En ruedas de prensa continuas Adams capitalizó la imagen de adalid del orden frente al caos reinante en Columbia (y en otros campus de Nueva York) culminando en un video propagandístico de la policía de Nueva York (ya con cerca de un millón de visitas) presentando su heroica acción de la toma de Hamilton Hall con banda sonora de película de acción: cientos de policías armados hasta los dientes contra decenas de manifestantes que nunca opusieron resistencia en un montaje y puesta en escena digno de Hollywood. Pero los nuevos protagonistas de la vida y los espacios de Columbia no se limitaban a ser políticos. El día antes de una protesta proisraelí a las puertas de la universidad, uno de los fundadores y líderes de los Proud Boys, Gavin McInnes era fotografiado dentro del campus con vestimenta militar, posiblemente preparando el terreno para la participación de su grupo en la manifestación.

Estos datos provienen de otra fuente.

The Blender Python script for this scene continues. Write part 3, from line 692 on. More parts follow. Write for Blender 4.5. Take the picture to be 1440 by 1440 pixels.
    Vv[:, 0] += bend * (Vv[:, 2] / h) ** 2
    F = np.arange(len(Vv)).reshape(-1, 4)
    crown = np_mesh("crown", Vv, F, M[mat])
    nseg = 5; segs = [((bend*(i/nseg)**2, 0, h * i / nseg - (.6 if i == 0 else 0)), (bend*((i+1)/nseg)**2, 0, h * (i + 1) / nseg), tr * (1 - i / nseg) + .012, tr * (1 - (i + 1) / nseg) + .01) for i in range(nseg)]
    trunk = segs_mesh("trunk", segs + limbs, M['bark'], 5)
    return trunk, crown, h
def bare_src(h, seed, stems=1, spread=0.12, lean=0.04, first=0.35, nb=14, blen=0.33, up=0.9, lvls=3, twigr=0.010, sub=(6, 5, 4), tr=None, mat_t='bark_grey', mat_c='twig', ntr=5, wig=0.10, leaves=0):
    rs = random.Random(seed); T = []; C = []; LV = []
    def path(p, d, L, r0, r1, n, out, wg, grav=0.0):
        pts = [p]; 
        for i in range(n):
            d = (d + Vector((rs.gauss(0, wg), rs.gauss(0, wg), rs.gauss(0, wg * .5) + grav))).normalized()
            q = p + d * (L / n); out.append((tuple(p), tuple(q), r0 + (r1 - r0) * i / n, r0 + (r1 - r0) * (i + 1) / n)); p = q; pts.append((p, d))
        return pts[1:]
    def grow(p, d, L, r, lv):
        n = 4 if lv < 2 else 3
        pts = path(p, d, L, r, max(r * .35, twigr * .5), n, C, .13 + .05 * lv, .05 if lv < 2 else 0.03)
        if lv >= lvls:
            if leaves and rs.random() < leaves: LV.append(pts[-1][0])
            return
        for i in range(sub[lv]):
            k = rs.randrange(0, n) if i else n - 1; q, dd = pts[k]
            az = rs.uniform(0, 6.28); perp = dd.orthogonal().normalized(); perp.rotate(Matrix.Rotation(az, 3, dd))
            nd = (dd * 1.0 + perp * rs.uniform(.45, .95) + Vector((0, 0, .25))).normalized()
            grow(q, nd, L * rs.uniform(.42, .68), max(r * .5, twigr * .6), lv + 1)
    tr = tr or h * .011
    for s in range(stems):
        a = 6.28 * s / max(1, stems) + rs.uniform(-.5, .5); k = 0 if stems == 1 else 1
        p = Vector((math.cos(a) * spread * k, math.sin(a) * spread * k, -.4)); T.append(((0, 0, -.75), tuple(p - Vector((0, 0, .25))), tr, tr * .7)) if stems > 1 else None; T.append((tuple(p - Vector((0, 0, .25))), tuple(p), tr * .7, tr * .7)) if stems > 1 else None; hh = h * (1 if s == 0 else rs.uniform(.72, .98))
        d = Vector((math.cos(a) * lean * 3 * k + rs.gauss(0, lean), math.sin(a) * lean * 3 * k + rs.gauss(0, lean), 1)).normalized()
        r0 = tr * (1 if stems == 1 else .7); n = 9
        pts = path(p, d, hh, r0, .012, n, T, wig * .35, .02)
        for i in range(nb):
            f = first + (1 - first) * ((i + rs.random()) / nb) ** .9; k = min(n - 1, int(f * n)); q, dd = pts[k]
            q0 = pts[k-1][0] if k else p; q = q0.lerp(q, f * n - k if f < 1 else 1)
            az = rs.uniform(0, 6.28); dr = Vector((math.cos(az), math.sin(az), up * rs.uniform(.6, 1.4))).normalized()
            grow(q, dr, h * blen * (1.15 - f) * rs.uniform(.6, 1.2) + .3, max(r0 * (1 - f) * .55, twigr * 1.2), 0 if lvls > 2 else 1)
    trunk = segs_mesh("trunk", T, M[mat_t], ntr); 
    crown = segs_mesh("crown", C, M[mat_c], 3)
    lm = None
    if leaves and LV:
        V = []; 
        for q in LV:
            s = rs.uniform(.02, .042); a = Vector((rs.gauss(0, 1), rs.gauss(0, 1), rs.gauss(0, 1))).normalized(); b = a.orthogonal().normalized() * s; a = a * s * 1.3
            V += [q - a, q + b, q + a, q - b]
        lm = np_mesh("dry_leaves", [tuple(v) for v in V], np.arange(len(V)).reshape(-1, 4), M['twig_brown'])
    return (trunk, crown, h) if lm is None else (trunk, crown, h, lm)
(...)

Ese grupo, de corte neofascista y supremacista, tradicionalmente antisemita, el mismo que en las calles de Charlottesville gritaba “los judíos no nos reemplazarán”, no tendrá problemas para envolverse en banderas israelíes y sumarse a la protesta contra los estudiantes de Columbia y su amenaza terrorista.
Pero la mayor operación de vaciamiento y silenciamiento no es, por supuesto, la llevada a cabo en contra de Columbia y otras universidades. En este contexto de guerras culturales, intereses políticos, espectacularización de un caos que, al menos en el caso de Columbia es obvio resultado del grado de militarización de su “remedio”. ¿Quién habla de 34.000 muertos?